Climate justice groups have joined RMT picket lines across Great Britain to support the rail strike and argue the government must invest in public transport to avoid the worst impacts of global heating.
Hundreds of activists from several groups including Just Stop Oil, War on Want, Extinction Rebellion [XR] and Friends of the Earth Scotland have joined striking workers on more than 40 picket lines in towns and cities, with more expected to turn out in the coming days.
They argue that well-funded, publicly owned and affordable public transport will be essential to reduce the UK’s dependence on fossil fuels, moving people away from cars to more energy-efficient trains.
But they warn the cuts and redundancies proposed by the government will not only hit workers in the middle of a cost of living crisis but also weaken the rail network, locking in high carbon transport such as cars for decades to come.
According to government figures, transport is the UK’s largest source of emissions, responsible for 27% of greenhouse gases in 2019. Of this, 55% comes from cars and most of the remainder is from vans and lorries.
Bruce Murphy, an organiser with Just Stop Oil, is one of scores of the group’s activists who have been on picket lines in the past few days.
“You can’t separate the cost of living crisis and the climate crisis and I think more people are understanding that in both the green movement and the progressive labour movement,” he said.
Murphy, who was on a picket line in Manchester, said trade unions were Britain’s biggest social movement and that strikes were “a powerful tool of civil resistance for workers and communities being forced to pay for a crisis they didn’t cause.
“I’m proud to stand with trade unions because I know that together our collective power can take on the crisis we face in our cost of living, climate and our democracy.”

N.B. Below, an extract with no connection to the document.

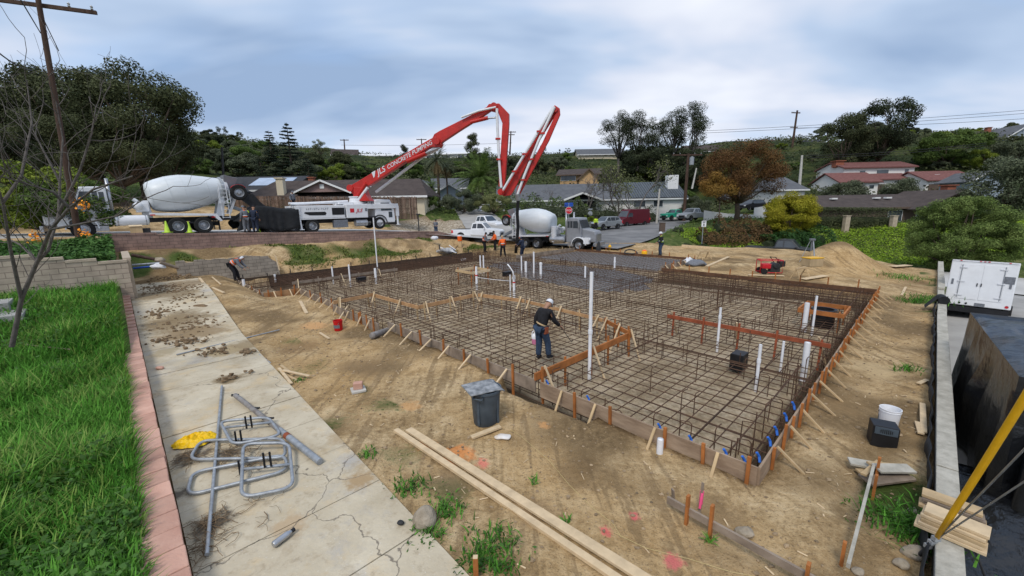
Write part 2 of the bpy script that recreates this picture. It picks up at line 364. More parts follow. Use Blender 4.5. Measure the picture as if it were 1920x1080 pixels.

Asad Rehman, a leading climate justice campaigner and director at War on Want, said the root causes of the cost of living crisis and the climate crisis were “corporate profiteering that is pushing millions into poverty, and rolling back hard won rights that are critical to guaranteeing everyone a dignified life.
“Now more than ever we need to invest in cheap, green, low-carbon mass transport, such as railways, with decent pay and conditions for rail workers, low fares, and regular services. Cutting carbon and defending workers rights are essential to stopping the climate crisis.”
As the second day of strike action started, climate activists joined rail workers at picket lines across the UK from Glasgow to Manchester, Preston to Brighton, Sheffield to Bath.
Finlay Asher, from the XR Trade Union group, said: “Climate justice means social justice. The only way workers can fight for a fair low-carbon transition is by building union strength and the power of collective bargaining.”
James Schneider, from the Jeremy Corbyn-backed We All Want to Just Stop Oil group launched earlier this month, said it unequivocally backed striking rail workers who deserved “to be paid fairly in a transport system that operates for the benefit of the people and the planet – not for private profit.”
He said that whether people were “kept up at night by low pay, rising bills, climate breakdown or our broken politics” they had to work together.
“If we unite to take on our common enemy – the billionaires, the big polluters and the politicians they own – then we can win decent pay, stop new oil, tax the big polluters and billionaires, have energy for all, insulate our homes and enjoy cheap, green public transport.”